WRITTEN PROBLEM.
Pull every line containing the word "this" from the records.

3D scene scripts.
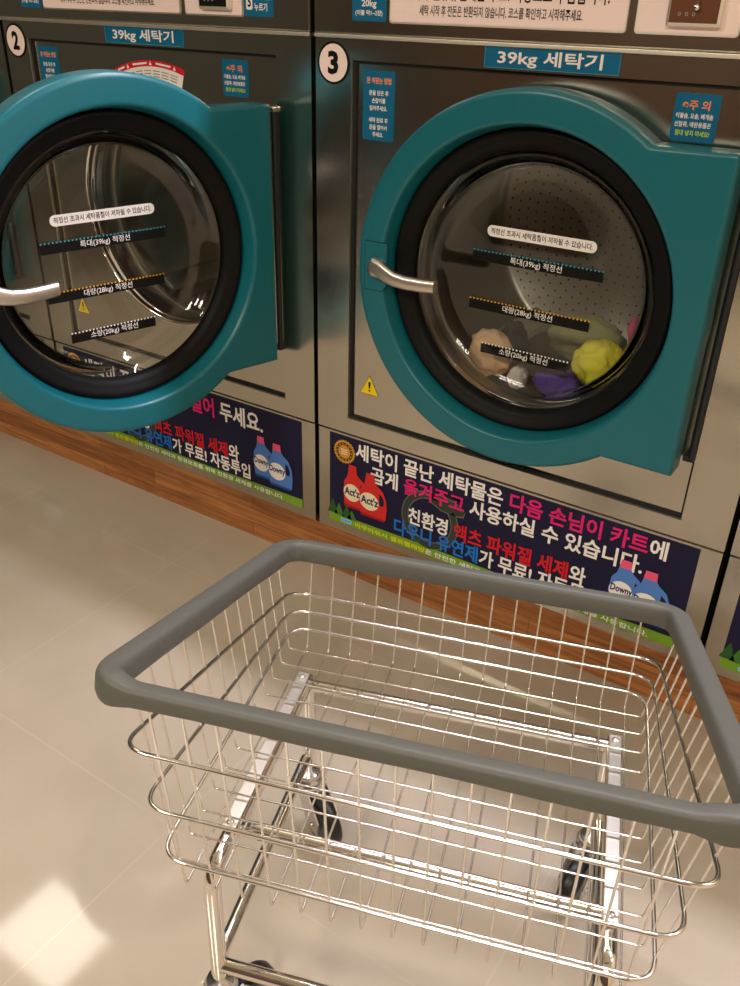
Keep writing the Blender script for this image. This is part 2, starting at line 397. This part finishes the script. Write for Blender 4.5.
    put_text(b, '세탁 시작 후 잔돈은 반환되지 않습니다. 코스를 확인하고 시작해주세요.', 'black', (.25, .567, 1.3185, 1.336), f, 3, .01)
    part(b, 'instruction_plate')
    # coin unit
    b = MB(); card(b, .657, .822, 1.304, 1.52, yu, M['steel_edge'], .006, .002); f = flat(yu - .002); b.poly(rrect(.659, .820, 1.307, 1.518, .005), f, 1, P['panel'])
    cu = part(b, 'coin_unit')
    b = MB(); b.box(.709, .795, -.020, -.0055, 1.316, 1.47, M['steel_edge'], .005)
    fm = M['coindark'] if screen_dark else M['coinreflect']
    b.box(.7145, .7895, -.0215, -.019, 1.322, 1.464, fm, .001)
    for i, d in enumerate((0, .011, .022)):
        put_text(b, '0', 'grey', (.728 + d, .733 + d, 1.331, 1.337), flat(-.0216), 1, .02)
    b.lathe([(.0001, 0), (.004, 0), (.004, .008), (.0001, .008)], (.757, -.0295, 1.343), (0, 1, 0), M['chrome'], 16)
    b.box(.755, .759, -.028, -.0215, 1.346, 1.375, M['chrome'], .001)
    cs = part(b, 'coin_slot', cu)
    # blue stickers on fascia
    b = MB(); card(b, .098, .176, 1.306, 1.50, yu, P['label']); f = flat(yu - .0009)
    put_text(b, '20kg', 'white', (.120, .154, 1.327, 1.342), f, 1, .02); put_text(b, '(이불 약1~2장)', 'white', (.106, .168, 1.314, 1.325), f, 1, .02)
    put_text(b, '소량 코스', 'white', (.112, .162, 1.346, 1.358), f, 1, .02); part(b, 'load_size_sticker')
    b = MB(); card(b, .825, .903, 1.306, 1.50, yu, P['label']); f = flat(yu - .0009)
    b.poly(rrect(.831, .848, 1.318, 1.348, .004), f, 1, P['white']); put_text(b, '5', 'black', (.8355, .8445, 1.323, 1.342), f, 2, .03)
    put_text(b, '시작버튼', 'white', (.853, .897, 1.336, 1.351), f, 1, .02); put_text(b, '누르기', 'white', (.853, .887, 1.316, 1.331), f, 1, .02); part(b, 'start_button_sticker')
    # capacity label
    b = MB(); card(b, .388, .641, 1.2405, 1.2745, 0, P['label'], .0015); f = flat(-.0009)
    for q in ((.388, .641, 1.2735, 1.2745), (.388, .641, 1.2405, 1.2415), (.388, .389, 1.2405, 1.2745), (.640, .641, 1.2405, 1.2745)):
        b.poly([(q[0], q[2]), (q[1], q[2]), (q[1], q[3]), (q[0], q[3])], f, 1, P['labeledge'])
    put_text(b, '39kg 세탁기', 'white', (.414, .611, 1.2430, 1.2710), f, 2, .02); part(b, 'capacity_label')
    # number badge
    b = MB(); b.lathe([(.0001, -.0015), (.039, -.0015), (.039, 0)], (.051, 0, 1.230), (0, 1, 0), P['black'], 48, False)
    b.poly(circ(.051, 1.230, .0345, 40), flat(-.0015), 1, P['panel'])
    if number == '1': nb = (.046, .056)
    else: nb = (.038, .064)
    put_text(b, number, 'black', (nb[0], nb[1], 1.209, 1.252), flat(-.0015), 2, .045); part(b, 'number_badge')
    # stickers on the inset panel
    f = flat(yp - .0009)
    b = MB(); card(b, .115, .190, 1.092, 1.221, yp, P['label'], .005)
    put_text(b, '문 여닫는 방법', 'orange', (.124, .182, 1.197, 1.209), f, 1, .035)
    for t, z, w in (('문을 닫은 후', 1.176, .046), ('손잡이를', 1.162, .032), ('밀어주세요.', 1.148, .042), ('세탁 완료 후', 1.126, .046), ('문을 열어서', 1.1125, .042), ('주세요.', 1.099, .026)):
        put_text(b, t, 'white', (.153 - w / 2, .153 + w / 2, z, z + .0095), f, 1, .02)
    part(b, 'door_instruction_sticker')
    b = MB(); card(b, .739, .813, 1.148, 1.222, yp, P['label'], .005)
    put_text(b, '※주 의', 'orange', (.752, .797, 1.197, 1.212), f, 1, .025)
    put_text(b, '이불솜, 오솜, 베개솜', 'white', (.744, .805, 1.183, 1.192), f, 1, .02); put_text(b, '신발류, 애완용품은', 'white', (.744, .804, 1.170, 1.179), f, 1, .02)
    put_text(b, '절대 넣지 마세요!', 'lime', (.747, .804, 1.157, 1.166), f, 1, .02)
    part(b, 'caution_sticker')
    # yellow warning triangle
    b = MB(); f = flat(yp)
    b.poly([(.121, .530), (.174, .530), (.1475, .578)], f, 1, P['black']); b.poly([(.1225, .531), (.1725, .531), (.1475, .576)], f, 2, P['warnyellow'])
    b.poly([(.1455, .546), (.1495, .546), (.1510, .562), (.1440, .562)], f, 3, P['black']); b.poly(circ(.1475, .5405, .0026, 10), f, 3, P['black'])
    part(b, 'warning_triangle', auto='keep')
    # advert sign on lower panel
    b = MB(); card(b, .042, .952, .156, .409, 0, P['navy'], .001, .0008); sign(b, flat(-.0008), sign_kind); part(b, 'printed_sign')
    # hinge post on the panel
    b = MB(); b.tube([(.8945, -.004, .600), (.8945, -.004, 1.128)], .0068, M['hingebar'], 12)
    b.box(.880, .901, -.010, .012, .590, .602, M['hingebar'], .002); b.box(.880, .901, -.012, .012, 1.128, 1.138, M['bar'], .002)
    part(b, 'hinge')
    # ---------------------------------------------------------------- door
    HX, HY = .879, -.028
    D = (-HX, -HY, 0)
    b = MB(); n = 160
    X1, ZT, ZBm = .877 - CX, 1.147 - CZ, .579 - CZ
    spec = [math.atan2(ZT, X1), math.atan2(ZBm, X1), math.atan2(ZT, math.sqrt(.357 ** 2 - ZT ** 2)), math.atan2(ZBm, math.sqrt(.357 ** 2 - ZBm ** 2))]
    angs = sorted([2 * PI * i / n for i in range(n)] + [a % (2 * PI) for a in spec]); k = len(angs)
    rings = [lambda r: (r - .004, -.006), lambda r: (r, -.010), lambda r: (r, -.060), lambda r: (r - .0006, -.0635), lambda r: (r - .0025, -.0672), lambda r: (r - .006, -.0695), lambda r: (r - .010, -.070), lambda r: (r - .014, -.0701),
             lambda r: (.309, -.0704), lambda r: (.3055, -.0703), lambda r: (.3025, -.0696), lambda r: (.3, -.0675), lambda r: (.2985, -.064), lambda r: (.2975, -.060), lambda r: (.2935, -.040), lambda r: (.291, -.027), lambda r: (.291, -.006)]
    vs = []
    for g in rings:
        for a in angs:
            r, y = g(door_radius(a)); vs.append((CX + r * math.cos(a), y, CZ + r * math.sin(a)))
    fs = []; L = len(rings)
    for i in range(L):
        j = (i + 1) % L
        for q in range(k): fs.append([i * k + q, i * k + (q + 1) % k, j * k + (q + 1) % k, j * k + q])
    b.add(vs, fs, M['teal'], True)
    door = b.build('door', T); door.data.transform(Matrix.Translation(D))
    door.location = (HX, HY, -ZB); door.rotation_euler = (0, 0, angle)
    def sub(mb, name, auto=None):
        o = mb.build(name, door, auto=auto); o.data.transform(Matrix.Translation(D)); return o
    b = MB(); b.lathe([(.2915, -.020), (.2905, -.031), (.286, -.037), (.279, -.036), (.272, -.031), (.264, -.028), (.2555, -.024), (.2515, -.015), (.2497, -.006), (.2515, -.002), (.27, .000), (.2905, .000)], (CX, 0, CZ), (0, 1, 0), M['black'], 128, closed=True); sub(b, 'door_gasket')
    # glass bowl
    fr = [(.2505, -.012), (.244, -.013), (.238, -.010), (.231, .004), (.224, .016), (.215, .024), (.203, .0285), (.19, .030), (.12, .031), (.0001, .031)]
    bk = [(.0001, .037), (.12, .037), (.19, .0365), (.208, .035), (.222, .031), (.232, .022), (.239, .008), (.2505, -.004)]
    b = MB(); b.lathe(fr, (CX, 0, CZ), (0, 1, 0), M['glass'], 128); b.lathe(bk, (CX, 0, CZ), (0, 1, 0), M['glass'], 128); sub(b, 'glass_bowl')
    # fill line strips
    f = flat(.0305)
    b = MB(); b.poly(rrect(.409, .638, .9365, .9585, .0105, 6), f, 1, P['white']); put_text(b, '적정선 초과시 세탁품질이 저하될 수 있습니다.', 'black', (.417, .630, .9415, .954), f, 2, .012); sub(b, 'notice_strip', 'keep')
    for u0, u1, zd, t, c in ((.381, .659, .906, '특대(39kg) 적정선', 'tealdot'), (.381, .646, .806, '대량(28kg) 적정선', 'amber'), (.417, .614, .7145, '소량(20kg) 적정선', 'white')):
        b = MB(); b.poly([(u0, zd - .0215), (u1, zd - .0215), (u1, zd), (u0, zd)], f, 1, P['black'])
        nd = int((u1 - u0) / .0082)
        for i in range(nd + 1):
            u = u0 + .001 + (u1 - u0 - .004) * i / nd; b.poly([(u, zd - .0018), (u + .0034, zd - .0018), (u + .0034, zd + .0016), (u, zd + .0016)], f, 2, P[c])
        um = (u0 + u1) / 2; put_text(b, t, 'white', (um - .055, um + .055, zd - .0195, zd - .0035), f, 2, .004); sub(b, 'fill_line_strip', 'keep')
    # latch plate and handle
    b = MB(); o = [(.183, .811), (.226, .811), (.2385, .826), (.2385, .913), (.183, .913)]; kk = len(o)
    i_ = [(.1845, .8125), (.2255, .8125), (.237, .8265), (.237, .9115), (.1845, .9115)]
    b.add([(x, -.0708, z) for x, z in o] + [(x, -.0708, z) for x, z in i_], [[q, (q + 1) % kk, kk + (q + 1) % kk, kk + q] for q in range(kk)], M['gap'])
    b.add([(x, -.0700, z) for x, z in i_] + [(x, -.0715, z) for x, z in i_], [list(range(kk, 2 * kk))] + [[q, (q + 1) % kk, kk + (q + 1) % kk, kk + q] for q in range(kk)], M['teal']); sub(b, 'latch_plate')
    b = MB(); b.lathe([(.0001, -.024), (.012, -.024), (.0165, -.021), (.018, -.016), (.018, 0)], (.219, -.071, .862), (0, 1, 0), M['handle'], 32)
    path = [(.214, -.086, .868), (.232, -.088, .863), (.250, -.090, .856), (.270, -.091, .850), (.295, -.090, .8475), (.33, -.087, .8475), (.361, -.084, .849)]
    prof = [(.010, .017), (.0105, .019), (.0100, .0175), (.0098, .0150), (.0098, .0140), (.0098, .0136), (.0095, .0132)]
    N = 14; vs = []
    for (x, y, z), (hy, hz) in zip(path, prof):
        for q in range(N):
            a = 2 * PI * q / N; e = lambda t: math.copysign(abs(t) ** .7, t)
            vs.append((x, y + hy * e(math.cos(a)), z + hz * e(math.sin(a))))
    fs = [[i * N + q, i * N + (q + 1) % N, (i + 1) * N + (q + 1) % N, (i + 1) * N + q] for i in range(len(path) - 1) for q in range(N)]
    b.add(vs, fs, M['handle'], True); b.add(vs[:N], [list(range(N))], M['handle']); b.add(vs[-N:], [list(range(N))], M['handle'])
    sub(b, 'door_handle')
    return T
M['coinreflect'] = mat('coin_face_brown_reflection', srgb(120, 78, 52), .35, .6)  # brown reflection of the wall opposite, put into the coin face colour
M['coindark'] = mat('dark_coin_window', (.01, .009, .008, 1), .15)

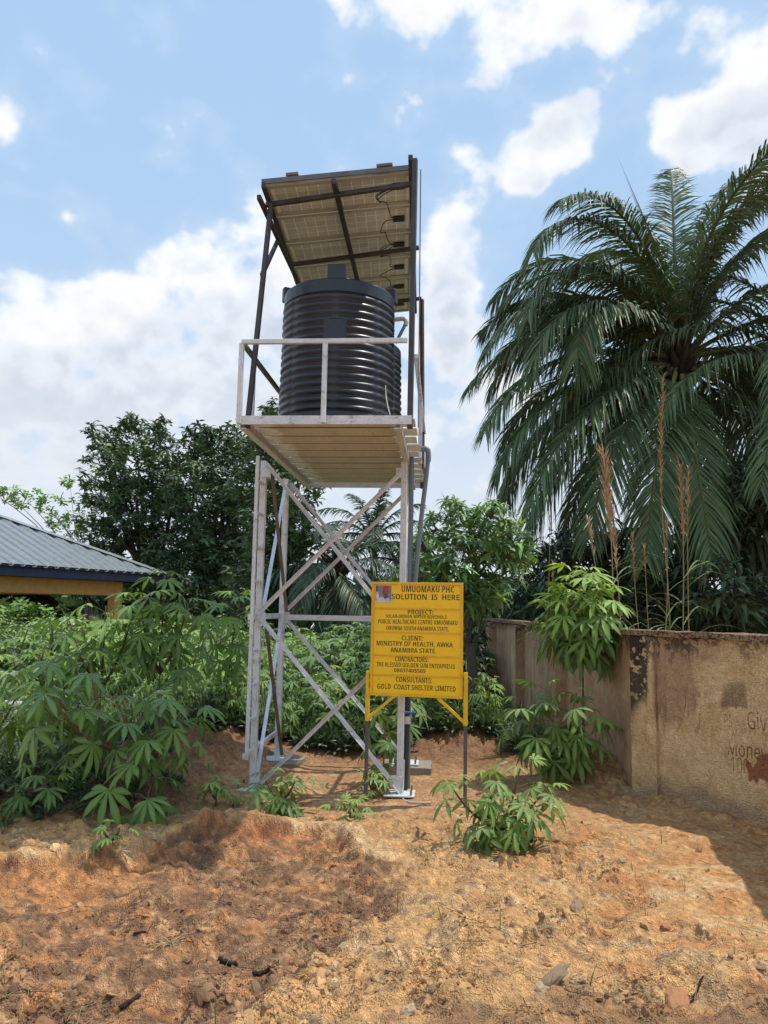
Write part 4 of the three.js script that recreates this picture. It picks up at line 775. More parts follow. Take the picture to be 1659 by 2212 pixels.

CORRECT ANSWER.
Keep writing the Blender script for this image. This is part 2, starting at line 397. This part finishes the script. Write for Blender 4.5.
Write part 4 of the three.js script that recreates this picture. It picks up at line 775. More parts follow. Take the picture to be 1659 by 2212 pixels.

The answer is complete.